··· GIVEN DATA

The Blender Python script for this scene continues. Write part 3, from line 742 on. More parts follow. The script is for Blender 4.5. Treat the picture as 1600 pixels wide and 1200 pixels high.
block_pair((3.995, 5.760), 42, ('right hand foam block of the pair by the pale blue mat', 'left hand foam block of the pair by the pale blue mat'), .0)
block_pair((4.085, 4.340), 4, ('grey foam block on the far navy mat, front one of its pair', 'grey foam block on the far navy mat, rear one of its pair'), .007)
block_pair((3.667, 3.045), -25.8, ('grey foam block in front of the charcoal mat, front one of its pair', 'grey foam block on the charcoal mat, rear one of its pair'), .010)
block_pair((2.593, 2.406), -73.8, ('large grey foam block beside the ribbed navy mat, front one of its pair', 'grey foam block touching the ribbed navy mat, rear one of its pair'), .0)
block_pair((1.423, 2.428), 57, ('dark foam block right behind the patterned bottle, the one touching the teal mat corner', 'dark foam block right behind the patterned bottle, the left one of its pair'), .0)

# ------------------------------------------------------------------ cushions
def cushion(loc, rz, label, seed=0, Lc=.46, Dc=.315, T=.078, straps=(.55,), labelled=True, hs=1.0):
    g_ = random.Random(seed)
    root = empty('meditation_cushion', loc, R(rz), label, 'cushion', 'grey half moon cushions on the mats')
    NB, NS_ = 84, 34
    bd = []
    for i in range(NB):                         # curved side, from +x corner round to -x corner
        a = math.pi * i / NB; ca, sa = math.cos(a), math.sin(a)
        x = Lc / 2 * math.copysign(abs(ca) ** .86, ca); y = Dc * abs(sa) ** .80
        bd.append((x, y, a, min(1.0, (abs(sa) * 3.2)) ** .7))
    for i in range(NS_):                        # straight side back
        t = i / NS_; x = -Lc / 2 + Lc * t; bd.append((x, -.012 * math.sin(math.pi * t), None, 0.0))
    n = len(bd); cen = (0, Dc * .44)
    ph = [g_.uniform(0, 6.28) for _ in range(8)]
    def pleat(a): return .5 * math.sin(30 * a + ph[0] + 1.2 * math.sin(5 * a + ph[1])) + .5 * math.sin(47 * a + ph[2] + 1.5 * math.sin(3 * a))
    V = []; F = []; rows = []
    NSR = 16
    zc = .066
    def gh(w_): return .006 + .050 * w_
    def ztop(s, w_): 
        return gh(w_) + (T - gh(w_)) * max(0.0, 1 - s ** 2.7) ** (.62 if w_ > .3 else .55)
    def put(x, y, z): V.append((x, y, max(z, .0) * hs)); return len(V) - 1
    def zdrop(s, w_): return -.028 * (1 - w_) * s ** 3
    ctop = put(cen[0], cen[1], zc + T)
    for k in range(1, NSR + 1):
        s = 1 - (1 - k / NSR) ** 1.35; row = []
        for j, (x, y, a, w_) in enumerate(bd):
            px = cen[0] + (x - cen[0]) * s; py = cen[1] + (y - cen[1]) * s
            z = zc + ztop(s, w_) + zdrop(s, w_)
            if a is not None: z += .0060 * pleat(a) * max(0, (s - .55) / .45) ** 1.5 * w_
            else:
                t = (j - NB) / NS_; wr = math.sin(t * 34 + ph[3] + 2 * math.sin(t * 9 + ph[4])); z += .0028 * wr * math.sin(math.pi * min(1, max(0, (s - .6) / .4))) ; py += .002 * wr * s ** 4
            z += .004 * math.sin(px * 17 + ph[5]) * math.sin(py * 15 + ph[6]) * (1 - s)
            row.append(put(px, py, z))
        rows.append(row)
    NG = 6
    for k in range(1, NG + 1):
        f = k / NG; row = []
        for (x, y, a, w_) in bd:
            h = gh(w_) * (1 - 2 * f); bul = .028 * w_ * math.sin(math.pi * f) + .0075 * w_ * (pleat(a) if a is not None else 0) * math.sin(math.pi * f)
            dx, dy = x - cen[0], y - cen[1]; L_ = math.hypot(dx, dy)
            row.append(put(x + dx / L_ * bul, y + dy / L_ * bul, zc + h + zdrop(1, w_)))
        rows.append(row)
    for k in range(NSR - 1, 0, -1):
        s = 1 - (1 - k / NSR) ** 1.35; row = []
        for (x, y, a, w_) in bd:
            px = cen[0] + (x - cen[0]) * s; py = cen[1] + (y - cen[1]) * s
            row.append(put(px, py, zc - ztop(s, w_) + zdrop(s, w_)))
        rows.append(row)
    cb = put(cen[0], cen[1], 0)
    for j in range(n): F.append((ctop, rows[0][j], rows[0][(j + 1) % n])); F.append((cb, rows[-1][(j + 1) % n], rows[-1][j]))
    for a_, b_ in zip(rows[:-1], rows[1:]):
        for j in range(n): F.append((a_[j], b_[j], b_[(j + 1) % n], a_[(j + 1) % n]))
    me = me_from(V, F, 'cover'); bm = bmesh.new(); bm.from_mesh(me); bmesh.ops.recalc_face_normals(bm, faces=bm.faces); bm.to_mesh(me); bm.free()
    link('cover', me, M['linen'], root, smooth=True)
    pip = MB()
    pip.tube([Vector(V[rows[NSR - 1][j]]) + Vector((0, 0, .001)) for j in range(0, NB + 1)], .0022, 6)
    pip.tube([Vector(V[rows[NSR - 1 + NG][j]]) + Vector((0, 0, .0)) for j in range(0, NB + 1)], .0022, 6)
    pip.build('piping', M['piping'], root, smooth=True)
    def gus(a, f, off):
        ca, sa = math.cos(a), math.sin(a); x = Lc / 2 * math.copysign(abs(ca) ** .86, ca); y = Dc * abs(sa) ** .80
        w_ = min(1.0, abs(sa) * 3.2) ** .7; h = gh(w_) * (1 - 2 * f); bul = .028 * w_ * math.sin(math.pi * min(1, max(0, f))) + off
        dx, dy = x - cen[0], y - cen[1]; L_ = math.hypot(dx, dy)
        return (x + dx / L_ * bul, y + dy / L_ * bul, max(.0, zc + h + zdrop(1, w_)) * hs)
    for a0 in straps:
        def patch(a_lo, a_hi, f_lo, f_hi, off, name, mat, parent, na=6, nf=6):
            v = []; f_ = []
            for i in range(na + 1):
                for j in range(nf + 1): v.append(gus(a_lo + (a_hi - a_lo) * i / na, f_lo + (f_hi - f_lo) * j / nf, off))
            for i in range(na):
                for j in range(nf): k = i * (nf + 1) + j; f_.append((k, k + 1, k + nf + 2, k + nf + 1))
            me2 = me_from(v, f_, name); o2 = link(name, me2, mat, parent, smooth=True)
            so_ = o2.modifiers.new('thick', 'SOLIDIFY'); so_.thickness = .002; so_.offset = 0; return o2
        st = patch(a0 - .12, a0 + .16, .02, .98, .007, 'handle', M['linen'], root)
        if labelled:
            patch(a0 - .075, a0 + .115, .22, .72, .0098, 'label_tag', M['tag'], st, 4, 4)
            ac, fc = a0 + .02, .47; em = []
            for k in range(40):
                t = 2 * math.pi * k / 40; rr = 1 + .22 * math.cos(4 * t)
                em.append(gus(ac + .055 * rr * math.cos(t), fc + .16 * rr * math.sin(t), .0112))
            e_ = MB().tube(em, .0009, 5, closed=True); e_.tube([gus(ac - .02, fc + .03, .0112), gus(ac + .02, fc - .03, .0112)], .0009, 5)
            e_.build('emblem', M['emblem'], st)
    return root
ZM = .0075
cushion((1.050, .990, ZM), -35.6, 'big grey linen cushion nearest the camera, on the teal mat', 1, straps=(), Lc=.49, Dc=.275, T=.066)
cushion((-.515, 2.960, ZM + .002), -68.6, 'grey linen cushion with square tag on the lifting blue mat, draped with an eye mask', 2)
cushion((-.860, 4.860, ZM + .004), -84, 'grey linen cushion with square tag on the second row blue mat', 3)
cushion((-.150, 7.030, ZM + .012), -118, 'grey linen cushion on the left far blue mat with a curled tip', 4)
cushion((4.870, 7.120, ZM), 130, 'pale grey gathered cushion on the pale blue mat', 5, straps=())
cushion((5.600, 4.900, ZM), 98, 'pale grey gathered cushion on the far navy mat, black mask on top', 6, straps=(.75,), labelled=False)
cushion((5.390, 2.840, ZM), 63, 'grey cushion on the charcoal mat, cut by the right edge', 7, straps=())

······

◆ **STATED GOAL**:
Without changing anything, quote the lines from the top of the data to the line that contains "block_pair((1.423, 2.428), 57, ('dark", including that line.

◆ **ANSWER FOR THE TASK**:
The Blender Python script for this scene continues. Write part 3, from line 742 on. More parts follow. The script is for Blender 4.5. Treat the picture as 1600 pixels wide and 1200 pixels high.
block_pair((3.995, 5.760), 42, ('right hand foam block of the pair by the pale blue mat', 'left hand foam block of the pair by the pale blue mat'), .0)
block_pair((4.085, 4.340), 4, ('grey foam block on the far navy mat, front one of its pair', 'grey foam block on the far navy mat, rear one of its pair'), .007)
block_pair((3.667, 3.045), -25.8, ('grey foam block in front of the charcoal mat, front one of its pair', 'grey foam block on the charcoal mat, rear one of its pair'), .010)
block_pair((2.593, 2.406), -73.8, ('large grey foam block beside the ribbed navy mat, front one of its pair', 'grey foam block touching the ribbed navy mat, rear one of its pair'), .0)
block_pair((1.423, 2.428), 57, ('dark foam block right behind the patterned bottle, the one touching the teal mat corner', 'dark foam block right behind the patterned bottle, the left one of its pair'), .0)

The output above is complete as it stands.